A large lake, or a long stretch of frozen river, provides the open space no one ever gets at a rink filled with skaters. The expanse that frozen bodies of water provide in the wintertime lend themselves to broad, swift glides, giving skaters plenty of space to cruise, without needing to turn before the red line, or slow down gingerly to avoid another skater. 

It might actually be the closest earthly activity to flying.

Wild Ice Safety 

Heading out to skate can’t be a thoughtless activity. It’s like any other backcountry sport that requires making decisions based on safety, not selfies.
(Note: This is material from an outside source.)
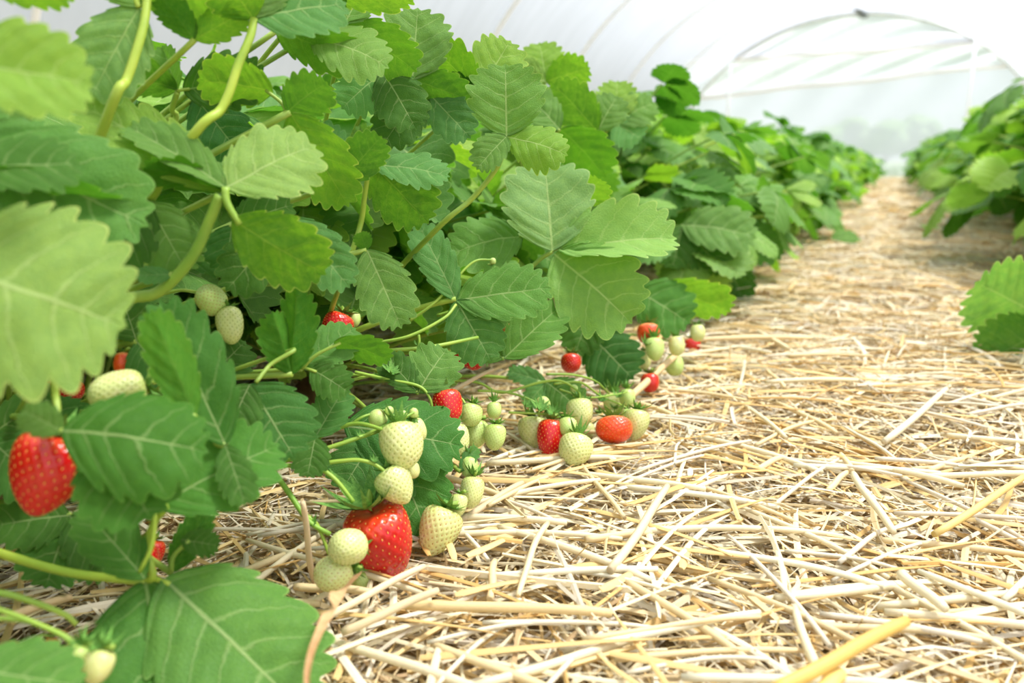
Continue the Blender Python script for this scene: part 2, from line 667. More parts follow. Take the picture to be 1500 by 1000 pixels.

  • First, always confirm the ice is safe to skate. Test out the frozen terrain by drilling several test holes on new ice. Don’t venture out unless the ice is at least 4 inches deep. 
  • Know the facts: River ice is about 15 percent weaker than ice over non-running water, and clear blue ice is the strongest; white, or opaque, ice is half as strong.
  • Just like when you’re skiing, find ice buddies and never skate alone. 
  • Always wear a life jacket when skating in the backcountry, and carry hand-held ice picks draped around your neck.
  • Other rescue tools to pack  include a rope and snow tube.
  • Wear a helmet—knee and elbow pads too—because ice is hard to fall on.